TASK DETAILS
From the top of the records below down to the line containing "R = math.radians", reproduce every line exactly.

Dataset records
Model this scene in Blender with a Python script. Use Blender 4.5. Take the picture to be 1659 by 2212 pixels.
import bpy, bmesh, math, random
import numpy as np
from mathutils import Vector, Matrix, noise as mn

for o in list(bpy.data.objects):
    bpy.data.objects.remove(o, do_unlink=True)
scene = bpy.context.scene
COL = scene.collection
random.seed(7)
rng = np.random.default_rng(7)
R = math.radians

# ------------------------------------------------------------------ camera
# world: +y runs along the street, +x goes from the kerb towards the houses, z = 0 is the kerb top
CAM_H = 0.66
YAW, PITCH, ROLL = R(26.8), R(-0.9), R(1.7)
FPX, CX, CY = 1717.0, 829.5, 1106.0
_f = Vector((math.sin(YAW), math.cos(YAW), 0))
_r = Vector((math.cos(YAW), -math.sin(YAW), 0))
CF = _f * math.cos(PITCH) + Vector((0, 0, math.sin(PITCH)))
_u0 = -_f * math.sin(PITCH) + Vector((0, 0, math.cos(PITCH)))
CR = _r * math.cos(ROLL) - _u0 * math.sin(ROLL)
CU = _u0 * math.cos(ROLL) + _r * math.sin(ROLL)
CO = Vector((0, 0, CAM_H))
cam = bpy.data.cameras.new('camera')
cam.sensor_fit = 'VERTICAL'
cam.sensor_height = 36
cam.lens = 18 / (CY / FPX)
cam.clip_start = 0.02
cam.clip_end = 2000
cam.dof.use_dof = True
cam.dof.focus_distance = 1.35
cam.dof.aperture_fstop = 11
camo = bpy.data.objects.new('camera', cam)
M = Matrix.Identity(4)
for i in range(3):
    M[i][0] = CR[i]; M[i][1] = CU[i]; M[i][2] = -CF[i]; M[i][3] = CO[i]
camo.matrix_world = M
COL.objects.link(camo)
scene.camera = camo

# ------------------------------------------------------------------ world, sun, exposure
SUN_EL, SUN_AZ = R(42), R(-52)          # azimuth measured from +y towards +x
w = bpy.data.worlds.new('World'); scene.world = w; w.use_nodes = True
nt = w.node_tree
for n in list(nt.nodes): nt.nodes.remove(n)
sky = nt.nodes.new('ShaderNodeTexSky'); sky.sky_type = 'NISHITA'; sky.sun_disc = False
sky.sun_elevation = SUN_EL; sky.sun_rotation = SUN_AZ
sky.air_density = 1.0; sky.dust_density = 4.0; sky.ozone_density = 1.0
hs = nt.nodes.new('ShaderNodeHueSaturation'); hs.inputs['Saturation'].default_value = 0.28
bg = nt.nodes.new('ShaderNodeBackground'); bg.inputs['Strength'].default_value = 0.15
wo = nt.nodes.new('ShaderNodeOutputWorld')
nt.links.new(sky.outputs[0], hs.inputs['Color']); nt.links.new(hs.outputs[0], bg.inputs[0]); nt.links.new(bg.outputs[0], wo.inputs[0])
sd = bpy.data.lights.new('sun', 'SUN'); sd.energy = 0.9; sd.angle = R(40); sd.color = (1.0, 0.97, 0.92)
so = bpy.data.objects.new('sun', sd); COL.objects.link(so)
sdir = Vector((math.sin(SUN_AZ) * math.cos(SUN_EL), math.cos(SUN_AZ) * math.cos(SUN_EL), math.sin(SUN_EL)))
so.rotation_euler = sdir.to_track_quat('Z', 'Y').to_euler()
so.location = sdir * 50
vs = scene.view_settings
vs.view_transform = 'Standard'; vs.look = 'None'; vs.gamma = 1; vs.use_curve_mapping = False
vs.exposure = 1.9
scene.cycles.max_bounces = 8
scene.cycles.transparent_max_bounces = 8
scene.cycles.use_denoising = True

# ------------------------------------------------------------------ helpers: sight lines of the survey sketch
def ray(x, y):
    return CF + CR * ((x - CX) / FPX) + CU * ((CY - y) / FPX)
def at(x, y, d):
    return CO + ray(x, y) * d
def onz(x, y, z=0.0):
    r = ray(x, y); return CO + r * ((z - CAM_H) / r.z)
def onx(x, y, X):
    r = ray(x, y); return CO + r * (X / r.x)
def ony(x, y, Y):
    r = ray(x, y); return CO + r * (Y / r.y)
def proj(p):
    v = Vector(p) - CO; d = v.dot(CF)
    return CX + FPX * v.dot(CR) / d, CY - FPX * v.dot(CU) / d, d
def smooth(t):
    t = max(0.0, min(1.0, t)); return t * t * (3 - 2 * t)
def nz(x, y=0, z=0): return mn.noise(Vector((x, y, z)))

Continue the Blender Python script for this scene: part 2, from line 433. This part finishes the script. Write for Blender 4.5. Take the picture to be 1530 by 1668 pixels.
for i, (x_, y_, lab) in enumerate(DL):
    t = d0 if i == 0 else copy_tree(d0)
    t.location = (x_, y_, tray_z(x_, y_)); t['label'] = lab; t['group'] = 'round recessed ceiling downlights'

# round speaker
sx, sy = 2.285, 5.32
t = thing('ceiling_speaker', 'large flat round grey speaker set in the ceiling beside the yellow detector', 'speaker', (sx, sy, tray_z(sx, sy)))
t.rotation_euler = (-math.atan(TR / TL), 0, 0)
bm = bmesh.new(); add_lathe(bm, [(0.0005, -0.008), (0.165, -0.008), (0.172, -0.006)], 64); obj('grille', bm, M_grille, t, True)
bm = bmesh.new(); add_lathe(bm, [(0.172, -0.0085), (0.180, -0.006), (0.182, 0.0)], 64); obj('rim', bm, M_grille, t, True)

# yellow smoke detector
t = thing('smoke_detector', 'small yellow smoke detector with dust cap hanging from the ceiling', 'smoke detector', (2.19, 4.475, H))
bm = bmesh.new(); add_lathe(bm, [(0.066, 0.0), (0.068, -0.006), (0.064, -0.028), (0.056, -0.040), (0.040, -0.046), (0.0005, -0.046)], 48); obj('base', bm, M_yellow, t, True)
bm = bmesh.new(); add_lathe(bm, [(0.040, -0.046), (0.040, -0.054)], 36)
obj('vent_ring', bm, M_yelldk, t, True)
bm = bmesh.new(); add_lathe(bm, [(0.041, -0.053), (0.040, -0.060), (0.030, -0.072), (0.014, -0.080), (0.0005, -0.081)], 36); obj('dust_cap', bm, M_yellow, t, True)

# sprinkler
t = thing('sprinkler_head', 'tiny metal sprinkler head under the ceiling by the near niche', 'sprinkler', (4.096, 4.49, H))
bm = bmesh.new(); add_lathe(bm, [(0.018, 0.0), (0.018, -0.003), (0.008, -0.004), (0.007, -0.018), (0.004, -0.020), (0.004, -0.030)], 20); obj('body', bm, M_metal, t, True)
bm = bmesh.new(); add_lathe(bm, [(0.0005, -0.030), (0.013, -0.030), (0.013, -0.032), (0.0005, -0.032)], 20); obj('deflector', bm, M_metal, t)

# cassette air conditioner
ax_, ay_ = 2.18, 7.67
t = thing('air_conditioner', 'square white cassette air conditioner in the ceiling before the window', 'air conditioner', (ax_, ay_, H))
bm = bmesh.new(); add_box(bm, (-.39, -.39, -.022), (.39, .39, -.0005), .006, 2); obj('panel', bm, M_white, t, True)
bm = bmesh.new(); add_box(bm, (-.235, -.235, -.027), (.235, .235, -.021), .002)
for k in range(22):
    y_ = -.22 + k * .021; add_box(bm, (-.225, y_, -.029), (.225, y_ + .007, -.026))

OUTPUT
Model this scene in Blender with a Python script. Use Blender 4.5. Take the picture to be 1659 by 2212 pixels.
import bpy, bmesh, math, random
import numpy as np
from mathutils import Vector, Matrix, noise as mn

for o in list(bpy.data.objects):
    bpy.data.objects.remove(o, do_unlink=True)
scene = bpy.context.scene
COL = scene.collection
random.seed(7)
rng = np.random.default_rng(7)
R = math.radians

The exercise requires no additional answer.